Besides a bit of input sanitization in the beginning, the “real” function is pretty simple. You provide a maximum desired value $max, where you want the peak of the curve to be $peak, and how tight you want the curve to be $curve. Using your inputs, we flip a number of coins rand(0,1) equal to $max * $curve. We then take the total number of heads and divide it by $curve/ 2. If you notice, the default for $curve is 2, so unless you specify a different number, this operation doesn’t do anything… $heads = $heads. We then take how ever many heads we flipped and add the difference between $max and the desired $peak. This is ultimately the operation that lets us move the tippy-top of the curve… you know, the peak!

There’s a bit of a hack in here still. This whole thing is wrapped in a while loop to ensure that we return a value that is not less than 1 and not greater than the input $max. There might be a better way of doing this, but it works. Let me know if you have a different solution.

What Was the Point of the First Half of this Article?

At some point, while working on this function, I had a sudden realization… I had written this same function dozens of times before… in my teenage years. I had learned and forgotten all of this way back when I thought I was going to be a programmer for a living. I am a programmer now, but I took a 15 year break and tried lots of other things before coming back around. Now, I find myself trying to recreate some of the joy I felt writing simple text-based adventure games in the 90’s, but first I have to re-learn all those things I forgot.

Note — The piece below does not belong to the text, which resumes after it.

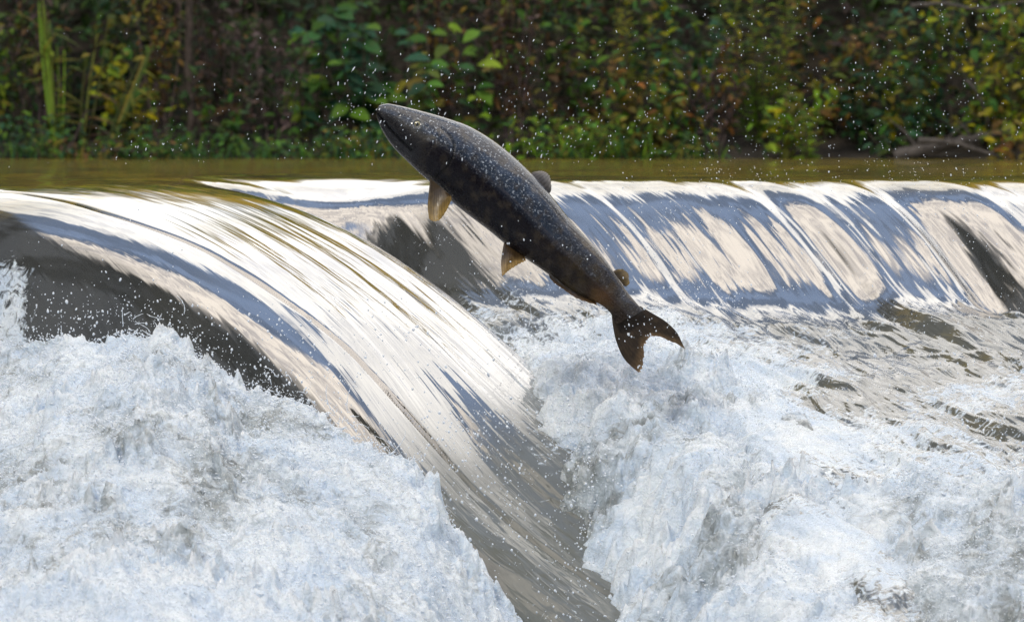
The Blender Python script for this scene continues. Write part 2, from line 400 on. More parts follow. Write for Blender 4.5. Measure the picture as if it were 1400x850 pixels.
def spray():
    Ps = []; rs = []; ss = []; ds = []
    def add(P, r, st, d):
        Ps.append(P); rs.append(r); ss.append(st); ds.append(d)
    def rnd(n, lo, hi): return RNG.uniform(lo, hi, n)
    def field(n, px0, px1, py0, py1, r0=.0005, r1=.0016, st=(1, 1.6), y0=13.2, y1=15.0, bias=None, lean=.25):
        px = rnd(n, px0, px1); py = rnd(n, py0, py1); Y = rnd(n, y0, y1)
        if bias: py = py0+(py1-py0)*RNG.beta(bias[0], bias[1], n)
        P = np.stack(((px-700)*Y/F, Y, CZ-(py-HY)*Y/F), 1)
        cl = sst(noise2(P[:, 0]*7, P[:, 2]*7, 301)+.5*noise2(P[:, 0]*19, P[:, 2]*19, 302), -.35, .45)
        P = P[RNG.uniform(0, 1, n) < .25+.9*cl]
        keep = P[:, 2] > river_height(P[:, 0], P[:, 1])[0]+.01
        P = P[keep]; m = len(P)
        r = r0+(r1*1.25-r0)*RNG.beta(.7, 3.8, m)
        d = np.stack((lean+.25*RNG.standard_normal(m), .2*RNG.standard_normal(m), -np.ones(m)), 1)
        add(P, r, rnd(m, *st), d)
    field(1300, 900, 1420, -30, 300, bias=(1.2, 1.0), st=(1, 2.4), lean=.05)
    field(760, 460, 900, 20, 225, bias=(2, 1.2), st=(1.6, 4.0), lean=-.25)
    field(160, 150, 520, 60, 225, bias=(2, 1.1), st=(1.5, 3.5), lean=-.3)
    field(60, -20, 500, 0, 240, st=(1, 1.5))
    field(3000, 850, 1420, 230, 640, r1=.0020, st=(1, 1.8))
    field(2200, 950, 1420, 480, 700, r1=.0034, st=(1, 1.6), y0=13.4, y1=14.2)
    field(500, 640, 860, 330, 480, r1=.0030, st=(1, 2.0), bias=(2.2, 1.4), y0=14.3, y1=15.0)
    field(350, 560, 760, 290, 470, r1=.0018, st=(1, 2.0), y0=14.6, y1=15.1)
    field(260, 400, 620, 250, 340, r0=.0004, r1=.0012, st=(1, 1.6), y0=14.2, y1=15.2)
    field(1500, 690, 850, 540, 850, r0=.0008, r1=.0042, st=(1, 1.4), y0=13.5, y1=14.3)
    field(1300, 560, 830, 560, 850, r1=.0036, st=(1, 1.4), y0=12.9, y1=13.6)
    field(1500, -20, 680, 400, 640, r0=.0006, r1=.0036, st=(1, 1.5), y0=13.3, y1=13.9)
    field(120, 30, 250, 300, 440, r1=.0022, st=(1, 1.4), y0=13.8, y1=14.4)
    field(260, 640, 900, 300, 520, r0=.0008, r1=.0030, st=(1, 2.4), bias=(1.5, 1.5), y0=13.75, y1=14.05)
    field(800, 840, 1030, 380, 520, r0=.0006, r1=.0026, st=(1, 1.6), y0=13.8, y1=14.3)
    # beads thrown off the foam ridges
    for (fn, pts, n) in ((LB, [(0, 14.1), (100, 14.0), (180, 13.95), (255, 13.9), (330, 13.8), (400, 13.72), (480, 13.62), (560, 13.52), (640, 13.4)], 900),
                         (MB_, [(690, 14.62), (780, 14.62), (850, 14.5), (930, 14.4), (1000, 14.2), (1100, 13.9)], 700),
                         (RB, [(1150, 13.4), (1260, 13.4), (1400, 13.3)], 450)):
        px = rnd(n, pts[0][0], pts[-1][0]); Y = np.interp(px, [p[0] for p in pts], [p[1] for p in pts])+RNG.normal(0, .06, n)
        x = (px-700)*Y/F; z = fn(x, Y)+.02+RNG.exponential(.035, n)
        P = np.stack((x, Y, z), 1); d = np.stack((.3*RNG.standard_normal(n), .3*RNG.standard_normal(n), -np.ones(n)), 1)
        add(P, .0006+.0032*RNG.beta(1, 4, n), rnd(n, 1, 1.8), d)
    P = np.concatenate(Ps); r = np.concatenate(rs); s = np.concatenate(ss); d = np.concatenate(ds)
    o = drops('spray_drops', P, r*.9, s, d, DROP, 2)
    tag(o, 'fine white spray drops flying above the weir and around the salmon', 'spray', kind='stuff')
    # froth beads lying on the foam
    n = 95000; px = rnd(n, -60, 1460); Y = rnd(n, 12.2, 14.9); x = (px-700)*Y/F
    z = foam_height(x, Y); zz = z+lumps(x, Y, z); keep = zz > river_height(x, Y)[0]-.01
    x, Y, zz = x[keep], Y[keep], zz[keep]; n = len(x)
    P = np.stack((x, Y, zz+RNG.exponential(.006, n)), 1)
    d = np.stack((1.0+.8*RNG.standard_normal(n), .3*RNG.standard_normal(n), -.6+.7*RNG.standard_normal(n)), 1)
    r = .0006+.0028*RNG.beta(1, 5, n)
    o = drops('froth_beads', P, r, rnd(n, 1, 3.2), d, DROP, 1, .12)
    tag(o, 'glassy beads and flecks of water skipping over the white foam', 'froth', kind='stuff')
spray()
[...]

I’ve been writing software for work for about 6 years now, but I don’t get to much math. I’m still primarily writing CRUD. It’s all just basic input/output maybe with some summing or multiplication. Wrapping my head around mathematical concepts has proven to be much more difficult in my 40’s than it was in my teens. This project has taught me many things so far, but the most surprising is just how much I’ve forgotten. The good news is, I love learning. I’m excited to see what’s next!